Print Services & Copyright

When requesting copying services from the University's Print and Mail Services (or ITS on the Grenfell Campus) you need to let them know the copyright status of the work being copied, e.g. course notes, exams/tests, syllabus, posters, etc. By filling out the Copyright box on the Printing Requisition Form you will satisfy that requirement.

Your work may be a combination of two or more of these options. For example, if you mix copyright material with your own work, choose option one and as many of the other options that apply.

If you cannot sign the Copyright box in person, send an email indicating which of the below statuses apply in lieu of signature to the staff making the copies.

Below, you will find more information about each option:

1. You are the owner of the copyright in the material.

  • You created the work (course notes, handouts, exams/tests, syllabus, etc.) and did not assign or exclusively licence your copyright to anyone else.
  • If this work was published, check your publisher’s contract to confirm that you still have the right to make copies for this purpose. The library can assist you with determining permissions for articles published in journals.
  • If copyright in the work is owned by Memorial University and you are a university employee, choose this option when you are copying on behalf of the university.

2. The materials you seek to copy qualify as a fair dealing pursuant to Memorial’s Fair Dealing Requirements;

  • Become familiar with the Fair Dealing Requirements before checking this option.
  • If you need anything more than the requirements will allow, contact the library for assistance with obtaining permission or consider other options.
  • Source should be clearly identified on the material.

3. The materials you seek to copy qualify for the exemptions for educational institutions found in the Copyright Act

  • Become familiar with the educational exemption before checking this option.
  • If you need anything more than the requirements will allow, for assistance with obtaining permission or consider other options.
  • Source should be clearly identified on the material.

4. The material is in the public domain, i.e. copyright term has expired;

  • In Canada, copyright generally expires 50 years after death of the author.
  • Copyright may subsist in a photograph of an artwork, even if the artwork itself is in the public domain.
  • Copyright may subsist in a translation or a modern edition of a work that is in the public domain, if the modern edition contains additional material.
  • Public availability is not the same thing as public domain.
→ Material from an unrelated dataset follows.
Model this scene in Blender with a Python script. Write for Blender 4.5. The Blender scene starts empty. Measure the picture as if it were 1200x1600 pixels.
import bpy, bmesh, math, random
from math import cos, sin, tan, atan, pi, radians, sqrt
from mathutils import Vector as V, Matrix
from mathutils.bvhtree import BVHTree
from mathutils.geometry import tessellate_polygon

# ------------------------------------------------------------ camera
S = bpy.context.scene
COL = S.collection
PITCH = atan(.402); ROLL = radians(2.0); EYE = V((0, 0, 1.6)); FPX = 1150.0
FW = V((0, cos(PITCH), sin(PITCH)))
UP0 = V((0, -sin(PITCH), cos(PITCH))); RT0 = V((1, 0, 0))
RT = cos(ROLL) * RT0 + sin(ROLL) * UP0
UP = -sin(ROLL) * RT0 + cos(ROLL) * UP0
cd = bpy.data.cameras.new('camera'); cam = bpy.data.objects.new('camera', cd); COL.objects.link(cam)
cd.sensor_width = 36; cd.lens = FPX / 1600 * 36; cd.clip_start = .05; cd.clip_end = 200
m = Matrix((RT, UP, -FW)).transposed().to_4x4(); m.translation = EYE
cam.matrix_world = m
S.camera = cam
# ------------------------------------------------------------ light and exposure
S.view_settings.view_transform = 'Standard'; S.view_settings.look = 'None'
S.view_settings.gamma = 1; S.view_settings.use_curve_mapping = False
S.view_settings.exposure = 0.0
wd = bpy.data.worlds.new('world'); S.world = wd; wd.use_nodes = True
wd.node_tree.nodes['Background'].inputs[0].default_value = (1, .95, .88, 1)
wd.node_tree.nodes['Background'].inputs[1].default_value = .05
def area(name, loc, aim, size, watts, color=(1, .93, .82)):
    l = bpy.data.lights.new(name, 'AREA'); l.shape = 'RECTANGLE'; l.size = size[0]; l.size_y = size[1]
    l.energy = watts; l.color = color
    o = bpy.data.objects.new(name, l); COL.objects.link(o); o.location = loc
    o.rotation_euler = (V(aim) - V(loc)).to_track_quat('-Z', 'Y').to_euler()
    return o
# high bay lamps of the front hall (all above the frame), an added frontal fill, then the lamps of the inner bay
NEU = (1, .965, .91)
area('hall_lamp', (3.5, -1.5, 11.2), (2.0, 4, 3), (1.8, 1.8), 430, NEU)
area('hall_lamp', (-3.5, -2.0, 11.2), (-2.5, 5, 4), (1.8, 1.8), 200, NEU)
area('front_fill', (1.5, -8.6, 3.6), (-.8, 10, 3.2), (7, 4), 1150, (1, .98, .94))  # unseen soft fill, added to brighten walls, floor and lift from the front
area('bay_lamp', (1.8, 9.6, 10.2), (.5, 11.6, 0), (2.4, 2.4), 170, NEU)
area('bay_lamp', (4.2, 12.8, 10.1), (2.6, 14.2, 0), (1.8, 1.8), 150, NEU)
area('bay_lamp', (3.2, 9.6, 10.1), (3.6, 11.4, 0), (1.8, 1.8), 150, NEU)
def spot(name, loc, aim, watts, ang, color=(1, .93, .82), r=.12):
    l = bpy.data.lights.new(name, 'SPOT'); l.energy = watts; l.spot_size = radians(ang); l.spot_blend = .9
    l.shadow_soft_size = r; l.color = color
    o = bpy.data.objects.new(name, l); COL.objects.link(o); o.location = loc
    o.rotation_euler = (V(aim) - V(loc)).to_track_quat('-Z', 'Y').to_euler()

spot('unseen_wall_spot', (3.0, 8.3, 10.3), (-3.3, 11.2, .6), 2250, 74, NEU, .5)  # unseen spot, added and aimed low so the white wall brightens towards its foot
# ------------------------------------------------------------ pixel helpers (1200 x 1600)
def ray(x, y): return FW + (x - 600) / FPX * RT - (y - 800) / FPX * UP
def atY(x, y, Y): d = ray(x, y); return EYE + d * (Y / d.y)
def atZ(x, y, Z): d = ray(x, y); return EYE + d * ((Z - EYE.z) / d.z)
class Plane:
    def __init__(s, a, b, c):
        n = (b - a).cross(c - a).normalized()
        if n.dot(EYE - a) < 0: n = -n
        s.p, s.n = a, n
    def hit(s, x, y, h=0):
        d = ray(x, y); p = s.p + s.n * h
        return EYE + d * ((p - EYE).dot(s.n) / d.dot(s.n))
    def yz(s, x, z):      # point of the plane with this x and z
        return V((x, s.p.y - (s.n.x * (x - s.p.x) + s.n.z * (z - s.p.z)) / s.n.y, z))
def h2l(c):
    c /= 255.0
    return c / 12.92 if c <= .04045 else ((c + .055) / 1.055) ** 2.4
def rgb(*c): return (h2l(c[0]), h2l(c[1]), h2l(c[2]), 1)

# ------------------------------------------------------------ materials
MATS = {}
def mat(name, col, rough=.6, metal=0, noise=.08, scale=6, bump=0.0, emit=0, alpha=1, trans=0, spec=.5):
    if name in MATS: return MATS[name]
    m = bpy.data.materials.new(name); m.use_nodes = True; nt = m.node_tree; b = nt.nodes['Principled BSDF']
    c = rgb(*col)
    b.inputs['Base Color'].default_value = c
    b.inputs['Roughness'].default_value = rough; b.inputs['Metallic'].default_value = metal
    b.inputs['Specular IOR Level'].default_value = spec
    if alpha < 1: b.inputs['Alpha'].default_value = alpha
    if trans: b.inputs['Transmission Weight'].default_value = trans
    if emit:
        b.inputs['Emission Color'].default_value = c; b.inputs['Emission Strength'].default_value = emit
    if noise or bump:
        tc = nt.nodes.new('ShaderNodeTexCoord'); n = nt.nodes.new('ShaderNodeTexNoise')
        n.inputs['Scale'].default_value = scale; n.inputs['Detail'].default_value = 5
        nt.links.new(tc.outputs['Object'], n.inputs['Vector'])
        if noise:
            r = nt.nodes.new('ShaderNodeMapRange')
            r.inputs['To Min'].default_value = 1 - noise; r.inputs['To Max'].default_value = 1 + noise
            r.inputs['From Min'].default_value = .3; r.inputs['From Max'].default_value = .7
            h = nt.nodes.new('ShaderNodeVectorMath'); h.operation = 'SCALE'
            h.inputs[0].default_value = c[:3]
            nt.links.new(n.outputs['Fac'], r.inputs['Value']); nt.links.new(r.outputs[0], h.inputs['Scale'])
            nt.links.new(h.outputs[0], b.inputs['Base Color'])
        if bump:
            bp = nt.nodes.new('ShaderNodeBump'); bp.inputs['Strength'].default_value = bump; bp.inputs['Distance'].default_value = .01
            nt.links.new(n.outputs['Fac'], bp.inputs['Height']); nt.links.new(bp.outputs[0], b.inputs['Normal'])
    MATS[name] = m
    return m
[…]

Just because it is on the internet doesn’t mean there is no copyright.
  • Contact the library for assistance in determining whether a work is public domain.
  • Source should still be clearly identified on the material.

5. Copyright permissions are attached;

  • Please contact the library for assistance. For course-related materials, the university is using the library's e-reserves system for all copyright clearances. For other types of printing requests, the library may be able to assist you with obtaining copyright permissions or provide direction on how to do so.
  • Attach a copy of the letter, email, licence, or contract from the publisher/copyright owner.
  • If you are copying from any source which has a notice giving permission for your use, attach a copy of that notice if it isn’t already on the item you are copying.
  • Test banks which accompany the adopted course textbook are created for the use of instructors in tests. Make a note on the printing requisition indicating this type of source so we know the use is permissible.
  • Source should be clearly identified on the material.